Fascia, in particular, plays a key role. It is not just about muscles stretching, but about how connective tissue adapts, reorganizes, and transmits tension across the entire body. Advanced practice often exposes patterns that are not visible in simpler shapes.

At the same time, the nervous system becomes central. When we enter deeper ranges or unfamiliar transitions, the body does not only respond physically — it responds neurologically. Sensations of heat, resistance, shaking, breath disruption, or emotional release are often expressions of the nervous system trying to regulate safety in real time.

Advanced yoga, in that sense, is not just physical. It is a training in nervous system regulation under load — learning how to remain present, steady, and aware even when intensity rises.


Why evening practice feels different

In the upcoming season at Kind Varkala, the advanced class will take place at 6 pm in the evening.

This timing matters.

By the evening, the body is already warmed by the day. There is often more internal sensitivity, more fluidity, but also more accumulated fatigue. This creates a different landscape for practice — one where awareness, regulation, and precision become even more important than force or repetition.

Evening practice tends to reveal patterns more clearly. It is less about “building” and more about “refining”.


When “advanced” is not the right starting point

It is important to say this clearly: the advanced class is not designed for people who have not yet developed a regular yoga practice.

Not because of exclusivity, but because of safety, clarity, and progression.

If you are unsure about your level, your range of motion, or your relationship to yoga asana, we strongly recommend starting with the morning class first.

The morning practice is designed to feel like a space of exploration — sometimes familiar, sometimes challenging, but always accessible.
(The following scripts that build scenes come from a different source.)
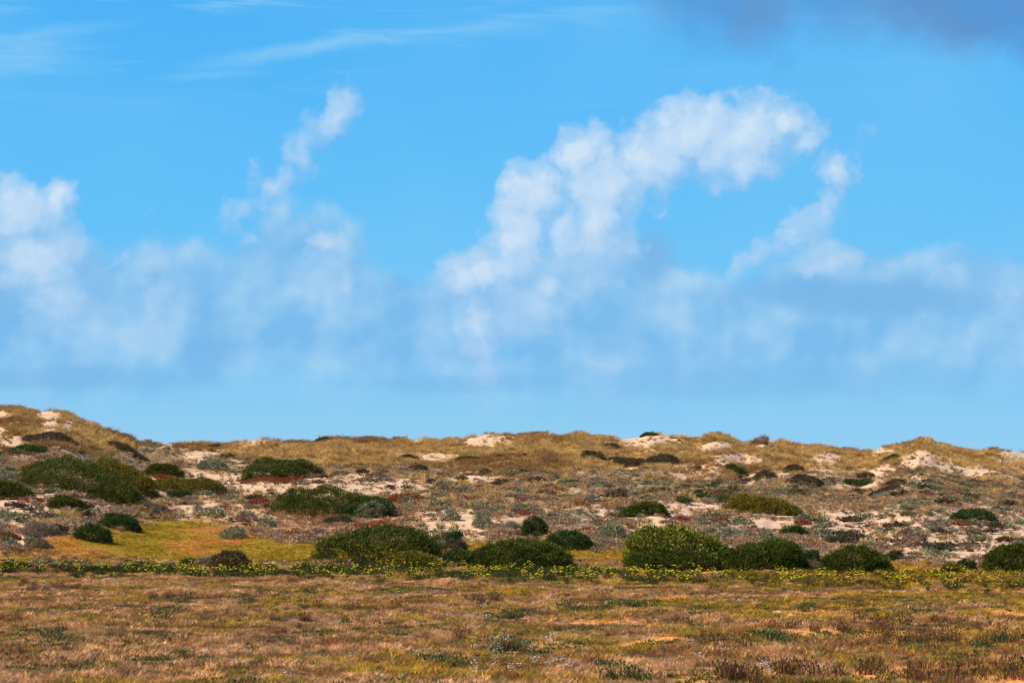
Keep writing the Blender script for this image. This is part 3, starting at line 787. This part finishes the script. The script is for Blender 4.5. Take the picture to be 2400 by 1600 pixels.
J = 'juniper_shrub'
SHRUBS = [
 # name, kind, px0, px1, py_top, py_base, label
 (J,'juniper',50,348,1066,1166,'largest dark green juniper shrub, spreading below the high dune at left'),
 (J,'olive',204,372,1084,1152,'yellower green shrub overlapping the front right of the largest left shrub'),
 (J,'juniper',342,432,1085,1120,'low green shrub trailing off the right end of the big left shrubs'),
 (J,'juniper',-60,78,1124,1170,'dark green shrub cut off by the left edge of the view'),
 (J,'juniper',112,206,1154,1194,'green shrub on the sand just below the largest left shrub'),
 (J,'olive',200,294,1147,1173,'flat olive shrub above the sandy path below the largest left shrub'),
 ('olive_shrub','olive',352,530,1123,1158,'low wide olive shrub lying on the pale sand terrace at left'),
 (J,'deep',392,448,1150,1170,'small dark green bush tucked under the low wide olive shrub'),
 (J,'juniper',563,752,1076,1126,'domed dark green shrub with a reddish foot above the sand terrace'),
 (J,'juniper',642,880,1148,1212,'long green shrub with a silver bush at its right front'),
 (J,'deep',800,925,1168,1212,'dark tail at the right end of the long green shrub'),
 (J,'deep',176,262,1230,1270,'lower dark green shrub on the left slope of the yellow turf bank'),
 (J,'deep',236,332,1208,1242,'upper dark green shrub at the left top of the yellow turf bank'),
 (J,'juniper',741,1037,1237,1325,'biggest dark green shrub in the middle foreground row, beside the turf bank'),
 (J,'olive',888,1030,1298,1333,'low olive green shrub in front of the biggest middle shrub'),
 (J,'deep',1046,1092,1247,1282,'small bright green bush behind the gap in the middle shrub row'),
 (J,'dark',1036,1094,1266,1300,'grey brown twiggy bush in the gap of the middle shrub row'),
 (J,'deep',1034,1116,1292,1329,'dark green bush filling the foot of the gap in the middle shrub row'),
 (J,'juniper',1104,1338,1270,1332,'wide green shrub right of the gap, at the edge of the meadow'),
 (J,'deep',1220,1282,1210,1262,'small rounded green bush standing alone on the sand'),
 (J,'deep',1280,1392,1242,1289,'smooth domed deep green bush behind the wide middle shrub'),
 (J,'juniper',1460,1566,1178,1209,'small spiky green shrub on the sandy terrace right of centre'),
 ('olive_shrub','olive',1700,1876,1160,1202,'olive domed shrub with a bare reddish foot on the right terrace'),
 ('leafy_shrub','leafy',1464,1716,1237,1330,'tall light green leafy shrub with yellow tips in the right foreground row'),
 (J,'juniper',1470,1700,1290,1337,'dark green lower shrub at the foot of the light leafy shrub'),
 (J,'juniper',1680,1892,1270,1338,'wide dark green shrub adjoining the light leafy shrub on its right'),
 (J,'deep',1882,1922,1288,1324,'narrow green bush beside the right end of the wide dark shrub'),
 (J,'juniper',1926,2086,1284,1343,'compact dark green shrub standing apart at the right of the row'),
 (J,'deep',2076,2116,1290,1314,'little green bush behind the right end of the compact dark shrub'),
 (J,'juniper',2306,2470,1276,1342,'green shrub cut off by the right edge of the view'),
 (J,'deep',2240,2286,1312,1335,'small dark green bush near the shrub at the right edge'),
 (J,'olive',2208,2258,1320,1342,'small olive bush left of the small dark bush near the right edge'),
 (J,'deep',2228,2338,1196,1228,'dark shrub with an orange foot on the right hillside above the pale sand'),
 (J,'dark',490,580,1288,1340,'dark green and brown bush rising out of the yellow flower strip'),
 (J,'deep',425,462,1308,1323,'tiny dark bush low on the yellow turf bank'),
 (J,'deep',1828,1894,1231,1260,'low green bush on the right sand above the wide dark shrub'),
 (J,'deep',1945,2022,1248,1266,'flat dark green bush in the right sand terrace'),
 ('dry_shrub','mauve',46,140,1222,1258,'grey brown leafless shrub on the left end of the turf bank'),
 ('dry_shrub','mauve',80,118,1255,1286,'small pale grey dome of dead twigs on the left turf bank'),
 ('dry_shrub','mauve',1176,1224,1214,1248,'pale mauve dead shrub left of the small rounded green bush'),
 ('dry_shrub','mauve',462,534,1300,1325,'grey dead twigs left of the bush in the flower strip'),
 ('dry_shrub','mauve',320,400,1166,1204,'brownish dead shrub below the low wide olive shrub'),
 ('dry_shrub','mauve',556,600,1192,1222,'small grey mauve shrub on the pink shoulder below the terrace'),
 ('dry_shrub','dark',757,832,1204,1232,'brown flowering shrub below the long green shrub'),
 ('silver_shrub','silver',832,908,1178,1214,'silver grey bush in front of the long green shrub'),
 ('silver_shrub','silver',452,486,1184,1208,'pale green cushion shrub on the pink shoulder'),
 ('silver_shrub','silver',1108,1156,1198,1236,'silver green bush at the right end of the bare sand patch in the middle'),
 ('silver_shrub','silver',1042,1078,1190,1220,'silver bush above the bare sand patch in the middle'),
 ('silver_shrub','silver',1408,1466,1222,1268,'silver green shrub beside the tall dry stalk'),
 ('silver_shrub','silver',1766,1824,1246,1274,'pale silver green shrub above the wide dark shrub at right'),
 ('silver_shrub','silver',602,646,1208,1236,'blue grey bush at the right of the pink shoulder'),
 ('silver_shrub','silver',516,580,1232,1264,'grey green bush at the upper edge of the turf bank'),
 ('silver_shrub','silver',486,528,1186,1214,'grey mauve bush beside the pale green cushion shrub'),
 ('heath_bush','dark',54,180,1014,1040,'dark brown heath patch below the sandy gully on the high left dune'),
 ('heath_bush','dark',250,352,1040,1066,'dark heath patch on the right shoulder of the high left dune'),
 ('heath_bush','deep',16,112,1040,1064,'flat dark green patch left of the heath on the high left dune'),
 ('silver_shrub','silver',464,536,1074,1102,'grey green shrub left of the domed shrub with reddish foot'),
 ('heath_bush','dark',1510,1592,1062,1090,'longest dark heath patch on the slope right of centre'),
 ('heath_bush','dark',1425,1516,1072,1094,'brown heath patch left of the longest dark heath patch'),
 ('heath_bush','dark',1616,1644,1088,1103,'little dark heath tuft right of the longest heath patch'),
 ('heath_bush','deep',1700,1752,1088,1111,'dark green heath bush with a double crown on the right slope'),
 ('heath_bush','dark',1766,1822,1096,1121,'dark heath bush next to the double crowned one'),
 ('heath_bush','dark',1838,1886,1084,1107,'round dark heath bush below a patch of pink sand'),
 ('heath_bush','dark',1854,1936,1108,1138,'wide dark heath bush below the round one'),
 ('heath_bush','dark',2006,2050,1104,1122,'small dark heath bush in the right sand hollow'),
 ('heath_bush','deep',1978,2044,1121,1140,'dark green heath bush in the right sand hollow'),
 ('heath_bush','dark',2068,2128,1122,1137,'dark heath bush beside the pale track on the right slope'),
 ('heath_bush','dark',1990,2034,1144,1160,'lowest dark heath bush below the orange sand hollow'),
 ('heath_bush','dark',2036,2108,1140,1155,'dark streak of heath along the pale track'),
 ('heath_bush','deep',2150,2188,1134,1151,'dark green heath bush above the grey right slope'),
 ('heath_bush','deep',2058,2106,1067,1081,'dark green streak below the right hand dune top'),
 ('heath_bush','dark',1416,1454,1036,1052,'dark heath tuft below the big crest sand scar'),
 ('heath_bush','dark',1362,1420,1054,1079,'dark heath bush in the golden grass just right of centre'),
 ('heath_bush','deep',1066,1130,1066,1086,'dark green bush beside the sand scar in the golden grass'),
 ('heath_bush','deep',934,984,1062,1078,'dark green streak left of the sand scar in the golden grass'),
 ('heath_bush','dark',956,1002,1088,1106,'dark bush at the lower edge of the golden grass'),
 ('heath_bush','dark',1000,1024,1116,1134,'small dark bush at the left of the grey scrub slope'),
 ('heath_bush','dark',1124,1152,1095,1113,'small dark bush in the centre of the slope below the golden grass'),
 ('heath_bush','mauve',1758,1800,1026,1042,'dark tufted knob on the skyline right of the big sand scar'),
 ('heath_bush','dark',738,772,1020,1036,'dark bush on the skyline left of centre'),
 ('heath_bush','deep',1500,1540,1012,1021,'green bush on top of the big crest sand scar'),
 ('red_shrub','red',904,1000,1148,1180,'rust red succulent mat below the sand terrace left of centre'),
 ('red_shrub','red',360,428,1110,1128,'dark red mat at the foot of the trailing left shrub'),
 ('red_shrub','red',300,344,1128,1146,'dark red mat below the yellower left shrub'),
 ('red_shrub','red',-20,46,1244,1268,'red mat at the lower left edge of the dune'),
 ('red_shrub','red',574,640,1160,1188,'reddish brown mat left of the long green shrub'),
 ('red_shrub','red',568,716,1112,1130,'orange red mat along the foot of the domed shrub'),
 ('red_shrub','red',1586,1620,1206,1224,'dark red mat on the terrace right of the spiky green shrub'),
 ('red_shrub','red',1630,1658,1212,1228,'smaller red mat right of the dark red one on the terrace'),
 ('red_shrub','red',1682,1712,1210,1224,'red mat below the left end of the olive domed shrub'),
 ('red_shrub','red',1862,1902,1216,1230,'red mat in the pale sand right of the olive domed shrub'),
 ('red_shrub','red',2214,2274,1218,1230,'orange red mat at the left foot of the dark right hillside shrub'),
 ('red_shrub','red',40,110,1164,1178,'dark red mat on the sand below the left edge shrub'),
]
for r in SHRUBS:
    kind = r[1]; small = r[0] in ('heath_bush', 'red_shrub')
    shrub(*r, cat={'heath_bush': 'bush', 'red_shrub': 'plant'}.get(r[0], 'shrub'), depth=.8 if small else .62, hmul={'red_shrub': .7, 'heath_bush': .8, 'dry_shrub': .75}.get(r[0], .8 if r[2] < 120 and r[3] < 400 else 1.0))

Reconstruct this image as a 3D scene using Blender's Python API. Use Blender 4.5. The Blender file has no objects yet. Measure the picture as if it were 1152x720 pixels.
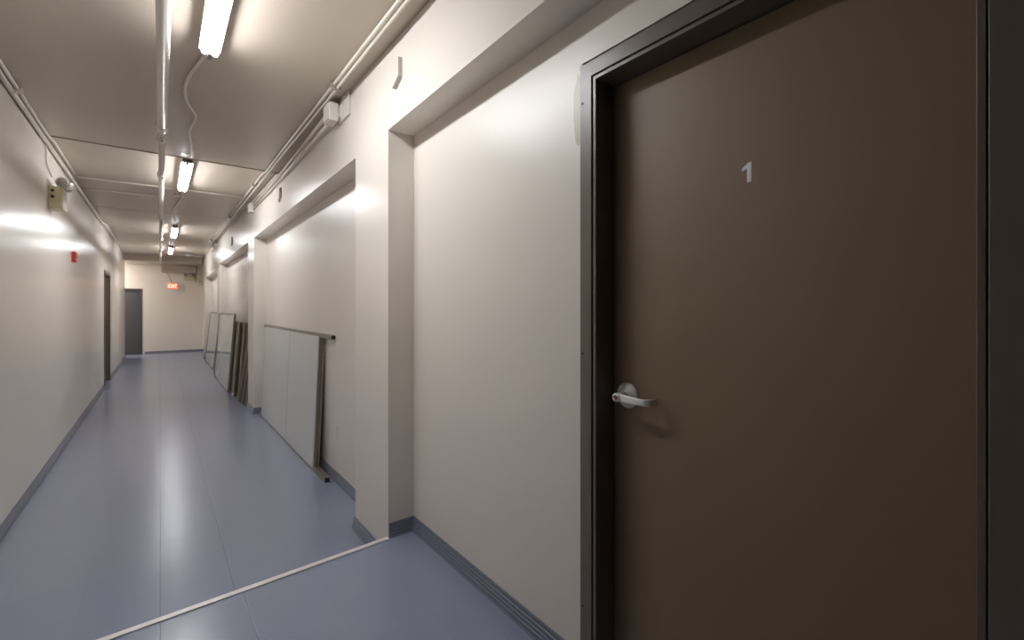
import bpy, bmesh, math, random
from mathutils import Vector, Matrix, Euler

random.seed(7)
S = bpy.context.scene
COL = S.collection
H = 1.46            # eye height above the corridor floor
NEAR = 0.16         # height of the raised landing the camera stands on
XL = -0.80          # left wall
X1 = 1.02           # face of the pilasters and headers
X2 = 1.177          # back of the bays
XD = 1.262          # face of the near door leaf
YE = 18.3           # end wall
CEIL = 2.928
CEIL2 = 2.955

# ------------------------------------------------------------------ materials
def srgb(r, g, b):
    f = lambda c: (c / 255 / 12.92) if c / 255 <= 0.04045 else ((c / 255 + 0.055) / 1.055) ** 2.4
    return (f(r), f(g), f(b), 1.0)

def mat(name, col, rough=0.5, metal=0.0, noise=0.0, nscale=8.0, bump=0.0, bscale=60.0, emit=None, estr=0.0, spec=0.5,
        rough_var=0.0, stretch=None, trans=0.0, coat=0.0):
    m = bpy.data.materials.new(name); m.use_nodes = True
    nt = m.node_tree; N = nt.nodes; L = nt.links
    b = N['Principled BSDF']
    b.inputs['Base Color'].default_value = col
    b.inputs['Roughness'].default_value = rough
    b.inputs['Metallic'].default_value = metal
    b.inputs['Specular IOR Level'].default_value = spec
    b.inputs['Transmission Weight'].default_value = trans
    b.inputs['Coat Weight'].default_value = coat
    if emit:
        b.inputs['Emission Color'].default_value = emit
        b.inputs['Emission Strength'].default_value = estr
    tc = N.new('ShaderNodeTexCoord')
    mp = N.new('ShaderNodeMapping'); L.new(tc.outputs['Object'], mp.inputs['Vector'])
    if stretch: mp.inputs['Scale'].default_value = stretch
    if noise or rough_var:
        n = N.new('ShaderNodeTexNoise'); n.inputs['Scale'].default_value = nscale; n.inputs['Detail'].default_value = 2
        L.new(mp.outputs['Vector'], n.inputs['Vector'])
        if noise:
            mr = N.new('ShaderNodeMapRange')
            mr.inputs['From Min'].default_value = 0.1; mr.inputs['From Max'].default_value = 0.9
            mr.inputs['To Min'].default_value = 1 - noise; mr.inputs['To Max'].default_value = 1 + noise
            L.new(n.outputs['Fac'], mr.inputs['Value'])
            hv = N.new('ShaderNodeHueSaturation'); hv.inputs['Color'].default_value = col
            L.new(mr.outputs['Result'], hv.inputs['Value'])
            L.new(hv.outputs['Color'], b.inputs['Base Color'])
        if rough_var:
            m2 = N.new('ShaderNodeMapRange')
            m2.inputs['From Min'].default_value = 0.1; m2.inputs['From Max'].default_value = 0.9
            m2.inputs['To Min'].default_value = rough - rough_var; m2.inputs['To Max'].default_value = rough + rough_var
            L.new(n.outputs['Fac'], m2.inputs['Value']); L.new(m2.outputs['Result'], b.inputs['Roughness'])
    if bump:
        n2 = N.new('ShaderNodeTexNoise'); n2.inputs['Scale'].default_value = bscale; n2.inputs['Detail'].default_value = 3
        L.new(mp.outputs['Vector'], n2.inputs['Vector'])
        bp = N.new('ShaderNodeBump'); bp.inputs['Strength'].default_value = bump; bp.inputs['Distance'].default_value = 0.01
        L.new(n2.outputs['Fac'], bp.inputs['Height']); L.new(bp.outputs['Normal'], b.inputs['Normal'])
    return m

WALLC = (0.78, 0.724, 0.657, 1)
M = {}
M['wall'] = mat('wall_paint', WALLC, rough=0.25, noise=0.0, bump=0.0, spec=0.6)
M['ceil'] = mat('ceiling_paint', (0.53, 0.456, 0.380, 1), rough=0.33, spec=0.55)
M['paint'] = mat('painted_metal', (0.70, 0.645, 0.58, 1), rough=0.28, noise=0.03, nscale=9)
M['base'] = mat('vinyl_baseboard', (0.170, 0.187, 0.235, 1), rough=0.40, noise=0.08, nscale=5)
M['door'] = mat('brown_door_paint', (0.200, 0.133, 0.071, 1), rough=0.54, noise=0.05, nscale=3, spec=0.75)
M['jamb'] = mat('brown_frame_paint', (0.150, 0.122, 0.097, 1), rough=0.33, noise=0.08, nscale=9)
M['gdoor'] = mat('charcoal_door_paint', (0.075, 0.075, 0.082, 1), rough=0.4, noise=0.05, nscale=3)
M['gap'] = mat('dark_gap', (0.01, 0.009, 0.008, 1), rough=0.7)
M['white'] = mat('white_enamel', (0.78, 0.77, 0.75, 1), rough=0.35)
M['plastic'] = mat('white_plastic', (0.74, 0.70, 0.64, 1), rough=0.35)
M['num'] = mat('white_vinyl_number', (0.93, 0.93, 0.94, 1), rough=0.4)
M['chrome'] = mat('satin_chrome', (0.90, 0.89, 0.87, 1), rough=0.28, metal=0.12, noise=0.04, nscale=30)
M['brass'] = mat('brass_keyway', (0.55, 0.36, 0.2, 1), rough=0.3, metal=1.0)
M['tube'] = mat('fluorescent_tube', (0.9, 0.9, 0.9, 1), rough=0.4, emit=(0.955, 0.975, 1.0, 1), estr=72.0)
M['holder'] = mat('lamp_holder_plastic', (0.22, 0.21, 0.20, 1), rough=0.4)
M['seam'] = mat('old_seam_paint', (0.36, 0.31, 0.255, 1), rough=0.5, noise=0.2, nscale=12)
M['seamlight'] = mat('ceiling_seam_paint', (0.47, 0.40, 0.33, 1), rough=0.4)
M['galv'] = mat('galvanised_steel', (0.50, 0.49, 0.47, 1), rough=0.3, metal=0.9, noise=0.08, nscale=30)
M['bracket'] = mat('worn_painted_steel', (0.66, 0.62, 0.57, 1), rough=0.4, metal=0.0, noise=0.12, nscale=40)
M['alu'] = mat('aluminium_rail', (0.33, 0.295, 0.24, 1), rough=0.36, metal=0.7, noise=0.05, nscale=20)
M['bronze'] = mat('bronze_anodised', (0.17, 0.135, 0.095, 1), rough=0.42, metal=0.45, noise=0.08, nscale=12)
M['tan'] = mat('tan_anodised', (0.34, 0.28, 0.20, 1), rough=0.42, metal=0.35, noise=0.08, nscale=12)
M['sheet'] = mat('frosted_white_sheet', (0.66, 0.66, 0.64, 1), rough=0.32, noise=0.02, nscale=2)
M['black'] = mat('black_cap', (0.012, 0.012, 0.012, 1), rough=0.5)
M['yellowed'] = mat('yellowed_enamel', (0.62, 0.55, 0.36, 1), rough=0.38)
M['lens'] = mat('lamp_lens', (0.55, 0.53, 0.49, 1), rough=0.18, metal=0.7)
M['red'] = mat('red_plastic', (0.42, 0.03, 0.02, 1), rough=0.35)
M['signface'] = mat('lit_red_sign_face', (0.6, 0.05, 0.03, 1), rough=0.4, emit=(1.0, 0.075, 0.03, 1), estr=1.5)
M['signtext'] = mat('lit_sign_letters', (0.9, 0.7, 0.6, 1), rough=0.4, emit=(1.0, 0.50, 0.36, 1), estr=1.7)
M['strip'] = mat('threshold_metal', (0.80, 0.78, 0.76, 1), rough=0.4, metal=0.2, noise=0.12, nscale=14)
M['backpaint'] = mat('wall_bay_paint', WALLC, rough=0.35, noise=0.01, nscale=1.6, bump=0.0, spec=0.6)

def glass_mat():
    m = bpy.data.materials.new('greenish_glass'); m.use_nodes = True
    b = m.node_tree.nodes['Principled BSDF']
    b.inputs['Base Color'].default_value = (0.74, 0.80, 0.75, 1)
    b.inputs['Roughness'].default_value = 0.05
    b.inputs['IOR'].default_value = 1.5
    b.inputs['Transmission Weight'].default_value = 0.25
    return m
M['glass'] = glass_mat()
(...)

It is where you can build understanding of your body, your breath, and your limitations in a supportive way.

And because the same teacher leads both the morning and evening sessions at Kind Varkala, there is a clear continuity between the two. This makes it easier to understand what is being developed in the morning and how it naturally evolves into the evening advanced practice.



When strength is no longer enough

Many practitioners arrive at advanced yoga with a strong foundation — often built through dynamic styles such as Vinyasa or Ashtanga. Strength, control, and endurance are already present.

But at a certain point, strength alone stops being the main key.

What becomes more important is:

  • timing and sequencing

  • sensitivity to internal alignment

  • breath capacity under effort

  • fascial awareness and tension distribution

  • nervous system regulation during intensity

  • and the ability to observe rather than react

This is where practice shifts from effort to intelligence.


The real transformation in advanced practice

Over time, something subtle begins to change.

You notice that:

  • the breath arrives earlier in difficulty instead of after it

  • awareness precedes movement rather than follows it

  • depth becomes less important than clarity

  • sensations are observed instead of resisted

  • and control is replaced by responsiveness

This is often the point where yoga becomes less about performance and more about perception.


A space for responsible exploration

The evening advanced class at Kind Varkala is not a performance space. It is not a test of flexibility or strength.

It is a structured environment to explore complex movement patterns, deeper ranges of motion, and refined transitions — always with attention to safety, nervous system regulation, and long-term sustainability.

Not every posture is meant for every body. And that is not a limitation — it is intelligence.

The goal is not to push everyone into the same expression of a shape, but to help each practitioner understand their own body more clearly, honestly, and sustainably.



So what is an advanced yoga class?

An advanced yoga class is not where yoga becomes harder.

It is where yoga becomes more precise.

It is where you stop trying to “do the posture” and start learning how your body actually behaves inside it — physically, neurologically, and energetically.

And ultimately, it is where practice shifts from repetition to awareness, from effort to understanding, and from shape to experience.